#### Given data
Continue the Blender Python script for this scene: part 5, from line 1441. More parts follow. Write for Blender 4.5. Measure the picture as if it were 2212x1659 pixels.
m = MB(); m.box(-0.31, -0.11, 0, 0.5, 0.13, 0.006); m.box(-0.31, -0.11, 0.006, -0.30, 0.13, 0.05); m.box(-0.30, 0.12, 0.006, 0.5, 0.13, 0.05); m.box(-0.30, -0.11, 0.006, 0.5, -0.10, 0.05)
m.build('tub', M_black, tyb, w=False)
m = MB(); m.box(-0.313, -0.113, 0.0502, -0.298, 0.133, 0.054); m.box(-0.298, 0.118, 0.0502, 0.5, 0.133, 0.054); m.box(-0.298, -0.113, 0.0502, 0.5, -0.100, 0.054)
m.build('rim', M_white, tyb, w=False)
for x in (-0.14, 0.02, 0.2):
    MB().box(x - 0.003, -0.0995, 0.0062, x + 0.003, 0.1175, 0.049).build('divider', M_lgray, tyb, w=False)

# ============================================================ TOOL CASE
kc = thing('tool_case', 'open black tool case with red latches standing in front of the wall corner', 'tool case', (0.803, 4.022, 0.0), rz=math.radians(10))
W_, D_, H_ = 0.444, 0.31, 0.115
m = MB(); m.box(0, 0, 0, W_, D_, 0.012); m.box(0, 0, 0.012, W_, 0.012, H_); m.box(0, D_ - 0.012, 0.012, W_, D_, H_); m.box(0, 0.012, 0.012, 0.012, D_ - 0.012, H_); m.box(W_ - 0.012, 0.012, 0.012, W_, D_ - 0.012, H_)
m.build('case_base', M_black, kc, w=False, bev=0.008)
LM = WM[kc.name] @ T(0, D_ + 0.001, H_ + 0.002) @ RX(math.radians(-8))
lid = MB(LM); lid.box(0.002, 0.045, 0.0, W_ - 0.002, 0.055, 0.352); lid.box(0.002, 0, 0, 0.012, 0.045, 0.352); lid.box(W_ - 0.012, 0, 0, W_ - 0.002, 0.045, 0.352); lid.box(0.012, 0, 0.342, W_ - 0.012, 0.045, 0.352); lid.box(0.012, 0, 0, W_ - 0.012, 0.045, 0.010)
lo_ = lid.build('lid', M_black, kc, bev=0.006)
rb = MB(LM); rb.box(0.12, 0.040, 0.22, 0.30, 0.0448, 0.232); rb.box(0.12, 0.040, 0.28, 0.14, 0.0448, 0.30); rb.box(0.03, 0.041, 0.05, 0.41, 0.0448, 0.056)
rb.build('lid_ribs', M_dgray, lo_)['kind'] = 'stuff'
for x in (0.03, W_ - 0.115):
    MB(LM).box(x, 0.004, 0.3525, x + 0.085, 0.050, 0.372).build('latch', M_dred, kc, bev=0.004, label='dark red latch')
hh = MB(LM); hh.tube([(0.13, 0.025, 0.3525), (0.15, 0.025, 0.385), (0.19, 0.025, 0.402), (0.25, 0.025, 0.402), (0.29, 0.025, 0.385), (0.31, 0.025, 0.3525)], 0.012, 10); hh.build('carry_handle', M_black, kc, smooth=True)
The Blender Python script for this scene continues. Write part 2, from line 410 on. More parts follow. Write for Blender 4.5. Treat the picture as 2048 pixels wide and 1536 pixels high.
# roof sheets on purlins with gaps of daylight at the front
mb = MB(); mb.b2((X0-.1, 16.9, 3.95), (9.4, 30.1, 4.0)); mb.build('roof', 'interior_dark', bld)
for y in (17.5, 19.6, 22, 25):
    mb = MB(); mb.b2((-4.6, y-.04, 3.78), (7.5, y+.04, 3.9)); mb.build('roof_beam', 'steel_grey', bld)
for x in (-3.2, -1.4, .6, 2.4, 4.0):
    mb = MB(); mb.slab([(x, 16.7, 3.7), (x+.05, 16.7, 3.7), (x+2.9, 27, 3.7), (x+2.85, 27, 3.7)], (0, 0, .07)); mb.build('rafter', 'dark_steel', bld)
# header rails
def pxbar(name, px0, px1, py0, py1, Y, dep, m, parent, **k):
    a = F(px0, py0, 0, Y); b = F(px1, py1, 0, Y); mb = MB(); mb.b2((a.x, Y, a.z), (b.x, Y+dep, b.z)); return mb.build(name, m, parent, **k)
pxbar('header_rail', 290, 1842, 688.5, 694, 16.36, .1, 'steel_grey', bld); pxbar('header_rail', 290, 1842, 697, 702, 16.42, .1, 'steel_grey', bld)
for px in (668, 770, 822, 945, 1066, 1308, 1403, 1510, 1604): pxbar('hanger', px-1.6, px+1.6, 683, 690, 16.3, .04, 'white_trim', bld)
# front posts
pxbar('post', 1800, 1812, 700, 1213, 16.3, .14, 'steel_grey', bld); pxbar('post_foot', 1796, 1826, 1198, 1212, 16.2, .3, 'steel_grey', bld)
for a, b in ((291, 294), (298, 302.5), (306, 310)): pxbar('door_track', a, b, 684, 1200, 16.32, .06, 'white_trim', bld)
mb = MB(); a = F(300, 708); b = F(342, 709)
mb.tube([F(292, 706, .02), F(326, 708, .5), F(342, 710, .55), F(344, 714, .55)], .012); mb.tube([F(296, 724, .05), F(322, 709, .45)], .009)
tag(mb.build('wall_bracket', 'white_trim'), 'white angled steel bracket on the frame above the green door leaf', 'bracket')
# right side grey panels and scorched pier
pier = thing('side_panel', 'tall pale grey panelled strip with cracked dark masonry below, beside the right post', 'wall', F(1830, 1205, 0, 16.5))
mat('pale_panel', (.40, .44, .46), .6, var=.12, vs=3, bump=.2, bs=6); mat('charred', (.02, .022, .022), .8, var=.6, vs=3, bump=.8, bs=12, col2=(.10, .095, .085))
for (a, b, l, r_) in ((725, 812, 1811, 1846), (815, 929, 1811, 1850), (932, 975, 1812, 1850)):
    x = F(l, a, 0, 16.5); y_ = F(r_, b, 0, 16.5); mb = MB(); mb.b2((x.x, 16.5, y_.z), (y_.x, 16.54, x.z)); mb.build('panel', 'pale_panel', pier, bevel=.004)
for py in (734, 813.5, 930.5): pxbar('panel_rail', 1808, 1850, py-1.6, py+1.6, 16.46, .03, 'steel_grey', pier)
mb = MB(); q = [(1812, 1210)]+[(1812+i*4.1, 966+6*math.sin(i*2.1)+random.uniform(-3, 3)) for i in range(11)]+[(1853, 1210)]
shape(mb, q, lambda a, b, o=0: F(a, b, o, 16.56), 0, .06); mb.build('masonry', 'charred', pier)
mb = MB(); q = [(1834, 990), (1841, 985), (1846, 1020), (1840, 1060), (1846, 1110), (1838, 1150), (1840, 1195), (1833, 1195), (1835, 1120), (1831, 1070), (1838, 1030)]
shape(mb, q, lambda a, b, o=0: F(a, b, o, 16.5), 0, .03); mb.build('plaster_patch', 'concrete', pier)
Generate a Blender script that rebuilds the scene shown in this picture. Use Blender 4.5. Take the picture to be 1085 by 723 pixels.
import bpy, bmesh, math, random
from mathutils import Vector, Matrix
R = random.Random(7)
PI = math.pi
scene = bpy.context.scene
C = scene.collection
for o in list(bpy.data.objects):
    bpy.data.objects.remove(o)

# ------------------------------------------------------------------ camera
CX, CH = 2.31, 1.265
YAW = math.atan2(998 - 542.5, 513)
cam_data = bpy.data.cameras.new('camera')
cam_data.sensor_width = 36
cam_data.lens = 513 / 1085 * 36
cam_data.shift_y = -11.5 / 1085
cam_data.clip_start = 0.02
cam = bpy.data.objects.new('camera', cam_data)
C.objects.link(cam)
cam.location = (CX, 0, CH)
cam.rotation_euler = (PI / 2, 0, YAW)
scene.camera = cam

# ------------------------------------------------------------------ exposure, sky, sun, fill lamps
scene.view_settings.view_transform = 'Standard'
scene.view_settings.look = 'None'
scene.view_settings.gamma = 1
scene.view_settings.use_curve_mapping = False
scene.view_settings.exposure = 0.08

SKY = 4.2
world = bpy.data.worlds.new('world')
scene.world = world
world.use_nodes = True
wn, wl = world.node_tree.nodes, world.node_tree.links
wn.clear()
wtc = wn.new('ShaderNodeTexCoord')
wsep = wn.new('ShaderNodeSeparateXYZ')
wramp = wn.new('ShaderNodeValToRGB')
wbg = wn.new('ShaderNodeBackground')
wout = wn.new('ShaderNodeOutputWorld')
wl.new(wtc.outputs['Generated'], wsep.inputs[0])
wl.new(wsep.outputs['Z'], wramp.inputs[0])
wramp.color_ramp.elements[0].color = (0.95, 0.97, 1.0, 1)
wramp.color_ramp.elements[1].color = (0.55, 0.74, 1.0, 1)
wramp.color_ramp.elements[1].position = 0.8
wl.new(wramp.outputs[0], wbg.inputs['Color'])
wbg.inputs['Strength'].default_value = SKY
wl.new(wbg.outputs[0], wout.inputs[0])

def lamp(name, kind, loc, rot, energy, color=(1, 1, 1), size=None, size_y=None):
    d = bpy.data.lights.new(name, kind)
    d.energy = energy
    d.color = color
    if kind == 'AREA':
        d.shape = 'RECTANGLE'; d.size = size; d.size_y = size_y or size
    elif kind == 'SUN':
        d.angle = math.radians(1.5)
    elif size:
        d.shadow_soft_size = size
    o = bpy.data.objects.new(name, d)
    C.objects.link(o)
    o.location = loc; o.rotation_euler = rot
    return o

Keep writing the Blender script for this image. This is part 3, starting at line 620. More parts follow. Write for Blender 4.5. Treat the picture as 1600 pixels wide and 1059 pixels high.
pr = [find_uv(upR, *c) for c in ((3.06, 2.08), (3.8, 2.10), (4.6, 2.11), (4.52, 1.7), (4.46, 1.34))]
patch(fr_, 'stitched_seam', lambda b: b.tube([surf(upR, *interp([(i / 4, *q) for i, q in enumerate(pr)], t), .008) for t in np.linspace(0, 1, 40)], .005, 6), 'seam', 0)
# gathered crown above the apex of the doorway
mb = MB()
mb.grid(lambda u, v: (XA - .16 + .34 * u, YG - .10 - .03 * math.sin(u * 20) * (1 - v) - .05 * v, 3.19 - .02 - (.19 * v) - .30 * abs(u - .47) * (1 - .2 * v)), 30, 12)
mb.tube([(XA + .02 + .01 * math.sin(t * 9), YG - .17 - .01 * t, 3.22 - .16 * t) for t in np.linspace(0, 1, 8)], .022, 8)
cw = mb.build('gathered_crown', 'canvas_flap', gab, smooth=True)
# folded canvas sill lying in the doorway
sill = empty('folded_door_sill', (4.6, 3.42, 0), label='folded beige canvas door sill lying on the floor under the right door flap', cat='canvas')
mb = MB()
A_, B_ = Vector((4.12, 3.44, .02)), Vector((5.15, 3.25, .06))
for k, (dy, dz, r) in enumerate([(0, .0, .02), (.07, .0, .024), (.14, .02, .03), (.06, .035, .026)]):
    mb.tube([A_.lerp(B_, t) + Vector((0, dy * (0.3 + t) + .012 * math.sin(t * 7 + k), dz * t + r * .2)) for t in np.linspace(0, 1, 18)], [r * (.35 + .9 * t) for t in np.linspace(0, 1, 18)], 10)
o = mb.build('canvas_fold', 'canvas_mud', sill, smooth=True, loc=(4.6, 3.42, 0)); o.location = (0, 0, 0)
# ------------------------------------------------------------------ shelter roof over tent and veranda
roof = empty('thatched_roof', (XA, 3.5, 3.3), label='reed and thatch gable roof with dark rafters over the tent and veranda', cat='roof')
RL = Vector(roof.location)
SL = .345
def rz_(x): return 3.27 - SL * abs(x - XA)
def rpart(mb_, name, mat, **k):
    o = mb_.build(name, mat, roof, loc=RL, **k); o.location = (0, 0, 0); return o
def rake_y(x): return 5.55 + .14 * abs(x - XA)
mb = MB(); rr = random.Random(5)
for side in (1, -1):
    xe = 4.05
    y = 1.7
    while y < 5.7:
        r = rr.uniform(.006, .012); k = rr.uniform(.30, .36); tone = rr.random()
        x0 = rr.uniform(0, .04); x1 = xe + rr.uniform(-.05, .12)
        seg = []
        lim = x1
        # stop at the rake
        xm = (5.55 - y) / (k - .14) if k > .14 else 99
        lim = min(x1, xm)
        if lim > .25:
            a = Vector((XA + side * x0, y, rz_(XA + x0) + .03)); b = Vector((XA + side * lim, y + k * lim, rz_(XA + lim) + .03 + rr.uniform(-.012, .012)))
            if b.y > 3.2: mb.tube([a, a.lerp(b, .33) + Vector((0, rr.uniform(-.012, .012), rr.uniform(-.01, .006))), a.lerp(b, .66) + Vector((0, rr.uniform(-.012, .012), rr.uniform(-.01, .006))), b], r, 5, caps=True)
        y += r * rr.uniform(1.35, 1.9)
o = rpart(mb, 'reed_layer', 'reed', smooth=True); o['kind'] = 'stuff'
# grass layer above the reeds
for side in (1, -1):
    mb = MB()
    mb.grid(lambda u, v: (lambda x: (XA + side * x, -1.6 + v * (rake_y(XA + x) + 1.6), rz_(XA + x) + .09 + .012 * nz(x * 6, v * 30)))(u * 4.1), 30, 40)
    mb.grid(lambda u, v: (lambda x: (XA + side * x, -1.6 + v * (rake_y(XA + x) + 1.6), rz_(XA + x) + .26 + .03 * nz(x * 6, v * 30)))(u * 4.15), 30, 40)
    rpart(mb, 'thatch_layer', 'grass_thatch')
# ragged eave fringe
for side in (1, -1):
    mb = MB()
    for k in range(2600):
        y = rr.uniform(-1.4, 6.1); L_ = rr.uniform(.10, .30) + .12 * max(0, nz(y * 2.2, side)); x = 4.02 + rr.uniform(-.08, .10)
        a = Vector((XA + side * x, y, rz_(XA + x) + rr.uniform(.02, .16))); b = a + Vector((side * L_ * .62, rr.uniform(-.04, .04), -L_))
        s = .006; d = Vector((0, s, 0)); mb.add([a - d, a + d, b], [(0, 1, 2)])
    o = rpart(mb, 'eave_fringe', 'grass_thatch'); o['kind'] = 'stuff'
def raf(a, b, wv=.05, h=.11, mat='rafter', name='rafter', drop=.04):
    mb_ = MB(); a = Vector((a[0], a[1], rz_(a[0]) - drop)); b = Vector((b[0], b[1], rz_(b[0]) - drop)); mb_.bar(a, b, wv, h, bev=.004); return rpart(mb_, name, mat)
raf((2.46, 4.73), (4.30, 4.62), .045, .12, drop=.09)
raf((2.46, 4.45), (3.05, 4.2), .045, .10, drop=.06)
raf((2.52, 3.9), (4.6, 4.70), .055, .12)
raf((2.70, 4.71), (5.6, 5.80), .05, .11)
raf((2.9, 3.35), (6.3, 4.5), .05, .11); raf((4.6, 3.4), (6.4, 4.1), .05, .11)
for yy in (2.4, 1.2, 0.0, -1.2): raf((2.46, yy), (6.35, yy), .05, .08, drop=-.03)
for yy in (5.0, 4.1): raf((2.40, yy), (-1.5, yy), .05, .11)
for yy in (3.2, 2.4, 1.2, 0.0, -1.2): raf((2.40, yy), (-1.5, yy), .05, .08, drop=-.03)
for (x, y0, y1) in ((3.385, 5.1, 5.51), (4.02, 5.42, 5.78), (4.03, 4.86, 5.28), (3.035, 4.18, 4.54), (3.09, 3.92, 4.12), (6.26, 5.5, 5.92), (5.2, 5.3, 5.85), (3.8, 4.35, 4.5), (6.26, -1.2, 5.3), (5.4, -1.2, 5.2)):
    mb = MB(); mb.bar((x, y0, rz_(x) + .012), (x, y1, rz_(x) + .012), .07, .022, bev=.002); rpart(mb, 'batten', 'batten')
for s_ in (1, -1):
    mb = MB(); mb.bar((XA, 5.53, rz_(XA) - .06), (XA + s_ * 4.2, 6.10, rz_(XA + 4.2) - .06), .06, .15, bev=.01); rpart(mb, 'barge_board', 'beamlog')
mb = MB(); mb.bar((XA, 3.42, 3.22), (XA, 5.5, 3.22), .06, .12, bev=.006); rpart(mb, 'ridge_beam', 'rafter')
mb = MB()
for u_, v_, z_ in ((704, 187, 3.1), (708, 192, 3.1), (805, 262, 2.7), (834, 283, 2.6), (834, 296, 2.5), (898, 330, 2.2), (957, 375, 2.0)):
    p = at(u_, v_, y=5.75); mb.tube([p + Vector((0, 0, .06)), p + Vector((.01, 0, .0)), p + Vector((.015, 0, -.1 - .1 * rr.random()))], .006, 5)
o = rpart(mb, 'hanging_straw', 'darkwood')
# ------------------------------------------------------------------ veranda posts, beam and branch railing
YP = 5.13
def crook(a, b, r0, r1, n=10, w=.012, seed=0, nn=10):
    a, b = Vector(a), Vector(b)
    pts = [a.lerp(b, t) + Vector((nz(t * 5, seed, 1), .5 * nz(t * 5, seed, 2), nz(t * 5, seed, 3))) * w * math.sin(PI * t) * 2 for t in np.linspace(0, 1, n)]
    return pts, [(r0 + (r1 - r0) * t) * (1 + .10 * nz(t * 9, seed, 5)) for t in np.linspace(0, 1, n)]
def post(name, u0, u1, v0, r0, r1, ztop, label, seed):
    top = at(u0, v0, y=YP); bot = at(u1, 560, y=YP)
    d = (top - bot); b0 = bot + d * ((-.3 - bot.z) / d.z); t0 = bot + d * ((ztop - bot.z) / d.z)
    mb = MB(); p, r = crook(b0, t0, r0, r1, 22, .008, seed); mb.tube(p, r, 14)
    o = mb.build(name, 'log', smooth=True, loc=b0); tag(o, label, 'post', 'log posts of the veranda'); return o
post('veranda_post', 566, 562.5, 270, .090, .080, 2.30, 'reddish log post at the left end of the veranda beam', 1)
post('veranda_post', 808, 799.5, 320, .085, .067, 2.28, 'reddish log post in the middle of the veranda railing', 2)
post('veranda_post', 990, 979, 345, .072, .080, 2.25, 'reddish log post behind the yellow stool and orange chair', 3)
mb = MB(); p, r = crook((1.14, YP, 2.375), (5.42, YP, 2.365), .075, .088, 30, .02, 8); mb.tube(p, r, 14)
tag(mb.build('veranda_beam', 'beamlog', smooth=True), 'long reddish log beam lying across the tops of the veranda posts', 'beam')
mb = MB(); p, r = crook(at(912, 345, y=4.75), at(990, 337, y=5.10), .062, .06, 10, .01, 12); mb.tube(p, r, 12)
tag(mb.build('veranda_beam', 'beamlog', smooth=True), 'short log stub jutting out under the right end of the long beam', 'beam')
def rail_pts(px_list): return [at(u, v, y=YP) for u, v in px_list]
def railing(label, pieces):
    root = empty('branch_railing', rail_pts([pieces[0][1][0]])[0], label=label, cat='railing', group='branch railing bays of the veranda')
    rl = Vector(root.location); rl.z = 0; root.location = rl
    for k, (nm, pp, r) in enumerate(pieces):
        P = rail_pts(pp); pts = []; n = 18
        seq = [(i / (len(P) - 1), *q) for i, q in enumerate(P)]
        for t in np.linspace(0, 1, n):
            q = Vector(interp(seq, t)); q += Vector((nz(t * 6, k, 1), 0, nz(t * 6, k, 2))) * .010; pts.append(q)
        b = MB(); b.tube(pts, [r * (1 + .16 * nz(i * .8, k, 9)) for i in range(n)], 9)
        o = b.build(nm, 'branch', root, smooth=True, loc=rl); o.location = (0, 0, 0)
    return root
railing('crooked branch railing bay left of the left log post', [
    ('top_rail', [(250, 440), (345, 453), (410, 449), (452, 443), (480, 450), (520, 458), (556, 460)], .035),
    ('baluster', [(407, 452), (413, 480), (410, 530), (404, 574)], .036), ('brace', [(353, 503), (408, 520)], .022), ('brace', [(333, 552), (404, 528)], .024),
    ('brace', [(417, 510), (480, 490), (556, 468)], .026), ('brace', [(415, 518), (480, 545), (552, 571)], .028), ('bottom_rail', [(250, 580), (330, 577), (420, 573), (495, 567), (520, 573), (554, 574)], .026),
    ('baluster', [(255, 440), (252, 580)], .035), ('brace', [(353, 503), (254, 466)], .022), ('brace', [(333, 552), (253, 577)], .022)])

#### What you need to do
Up to and including the line with "hh = MB(LM);", print every line of the records from the start.

#### In response
Continue the Blender Python script for this scene: part 5, from line 1441. More parts follow. Write for Blender 4.5. Measure the picture as if it were 2212x1659 pixels.
m = MB(); m.box(-0.31, -0.11, 0, 0.5, 0.13, 0.006); m.box(-0.31, -0.11, 0.006, -0.30, 0.13, 0.05); m.box(-0.30, 0.12, 0.006, 0.5, 0.13, 0.05); m.box(-0.30, -0.11, 0.006, 0.5, -0.10, 0.05)
m.build('tub', M_black, tyb, w=False)
m = MB(); m.box(-0.313, -0.113, 0.0502, -0.298, 0.133, 0.054); m.box(-0.298, 0.118, 0.0502, 0.5, 0.133, 0.054); m.box(-0.298, -0.113, 0.0502, 0.5, -0.100, 0.054)
m.build('rim', M_white, tyb, w=False)
for x in (-0.14, 0.02, 0.2):
    MB().box(x - 0.003, -0.0995, 0.0062, x + 0.003, 0.1175, 0.049).build('divider', M_lgray, tyb, w=False)

# ============================================================ TOOL CASE
kc = thing('tool_case', 'open black tool case with red latches standing in front of the wall corner', 'tool case', (0.803, 4.022, 0.0), rz=math.radians(10))
W_, D_, H_ = 0.444, 0.31, 0.115
m = MB(); m.box(0, 0, 0, W_, D_, 0.012); m.box(0, 0, 0.012, W_, 0.012, H_); m.box(0, D_ - 0.012, 0.012, W_, D_, H_); m.box(0, 0.012, 0.012, 0.012, D_ - 0.012, H_); m.box(W_ - 0.012, 0.012, 0.012, W_, D_ - 0.012, H_)
m.build('case_base', M_black, kc, w=False, bev=0.008)
LM = WM[kc.name] @ T(0, D_ + 0.001, H_ + 0.002) @ RX(math.radians(-8))
lid = MB(LM); lid.box(0.002, 0.045, 0.0, W_ - 0.002, 0.055, 0.352); lid.box(0.002, 0, 0, 0.012, 0.045, 0.352); lid.box(W_ - 0.012, 0, 0, W_ - 0.002, 0.045, 0.352); lid.box(0.012, 0, 0.342, W_ - 0.012, 0.045, 0.352); lid.box(0.012, 0, 0, W_ - 0.012, 0.045, 0.010)
lo_ = lid.build('lid', M_black, kc, bev=0.006)
rb = MB(LM); rb.box(0.12, 0.040, 0.22, 0.30, 0.0448, 0.232); rb.box(0.12, 0.040, 0.28, 0.14, 0.0448, 0.30); rb.box(0.03, 0.041, 0.05, 0.41, 0.0448, 0.056)
rb.build('lid_ribs', M_dgray, lo_)['kind'] = 'stuff'
for x in (0.03, W_ - 0.115):
    MB(LM).box(x, 0.004, 0.3525, x + 0.085, 0.050, 0.372).build('latch', M_dred, kc, bev=0.004, label='dark red latch')
hh = MB(LM); hh.tube([(0.13, 0.025, 0.3525), (0.15, 0.025, 0.385), (0.19, 0.025, 0.402), (0.25, 0.025, 0.402), (0.29, 0.025, 0.385), (0.31, 0.025, 0.3525)], 0.012, 10); hh.build('carry_handle', M_black, kc, smooth=True)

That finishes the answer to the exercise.